В «Пионерской правде» роман имел огромный успех и вышел отдельным компактным томиком, но уже в 1941 году, в Детиздате, с рисунками Евгения Рачева, оказавшегося одноклассником автора по реальному училищу.

А Званцев торопился закончить свое второе детище — «Арктический мост», о строительстве прямого подводного плавающего туннеля через Северный полюс в Америку. Первые главы уже появились в его любимом с детства журнале «Вокруг света».

Молодой писатель вступил пока что не в Союз, а в Группком писателей и даже был избран в руководство вместе с прославившимся скоро Вадимом Кожевниковым. Но Званцеву пришлось вскоре снова стать инженером...

Повестка из Мытищинского военкомата добровольцу рядовому Званцеву Александру Петровичу пришла в понедельник 23 июня 1941 года, на следующее утро после выступления по радио товарища Молотова о коварном нападении на нашу страну гитлеровских войск и зверской бомбардировки мирного Киева. Званцев сразу же явился в военкомат. Теперь с вещами он должен был явиться к начальнику моботдела товарищу Кузьмину в среду 25 июня.

Неполных два дня осталось Саше, чтобы завершить последнюю главу «Арктического моста». И он с натужным спокойствием, хотя внутри все клокотало от гнева, волнения и беспокойства, которые вылились в напряжение последних страниц, дописывал свой роман. Пишущая машинка «ройял», единственная ценность, вывезенная им из Америки, исступленно трещала, словно бьющий по врагу пулемет.

К утру 24 июня роман был закончен, напечатанный под копирку в двух экземплярах. И Званцев сразу отправился в Москву. В электричке, переполненной встревоженными людьми, передавали друг другу сдержанные сводки о пограничных боях и геройстве отдельных бойцов, павших смертью храбрых. Нигде не сообщалось о массовых отпусках рядовых и офицеров и не ссылалось на трагическое воскресенье с ласковым солнцем и ясным небом, удобным для гитлеровской авиации.

Прежде, чем завезти остаток рукописи в Детиздат, Званцев зашел в соседний дом, в журнал «Вокруг света». В редакции был только ответственный секретарь Ясиновский. Худой, изможденный, он надтреснутым голосом то ли с горечью, то ли и с гордостью сказал:

— Закрываемся. Упаковываю рукописи. Ухожу на фронт.

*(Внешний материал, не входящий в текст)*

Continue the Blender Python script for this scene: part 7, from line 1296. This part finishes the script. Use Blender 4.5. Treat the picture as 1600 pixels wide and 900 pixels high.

Званцев бережно положил свои листки на полупустой стол.

— После победы, — отозвался Ясиновский. — Не знаю — чьей.

С тяжелым сердцем перешел Званцев в другое здание. В Детиздате женщины толпились в коридоре. Слышались обрывки фраз.

— Наши прорываются из окружения. Как это могло быть? А договор?

Ни Андреева, ни Абрамова в комнатах не было, и он прошел прямо в приоткрытую дверь директрисы издательства. Она встретила его в форме майора. Приняла у Званцева рукопись и только спросила:

— А вы когда?

— Завтра, товарищ майор.

— А я сегодня. Ваша книга поступила в продажу. Дай Бог не последняя.

— Последней не будет, — заверил Званцев.

Они тепло попрощались, пожелав победы, и больше никогда не встречались.

А назавтра он покидал Подлипки с чувством, что больше никогда не ступит на деревянный настил дачной платформы.

На платформе стояла Инна, и солнце золотило ее волосы. Она держала за руку шестилетнего сынишку Олежка. В первый раз она сегодня вышла на улицу, полгода проведя в постели. У нее было больное сердце, ревмокардит, как определил сам профессор Плетнев, прописавший ей постельный режим. Объявление войны и уход мужа в армию подняли ее с постели.

«Рядовой, необученный, Саша будет брошен в первые ряды как пушечное мясо, и маленький Олешонок останется сиротой. Дедушки нет. На Лубянке передач ему давно не принимают. Мать на ее руках. Опереться не на кого. Впереди — эвакуация. Люди уже собирают вещи. Надеяться можно только на себя. Сводки с фронта говорят о серьезных поражениях Красной Армии. Необъяснимая неподготовленность, исчезновение высшего и старшего командного состава — как это могло случиться?»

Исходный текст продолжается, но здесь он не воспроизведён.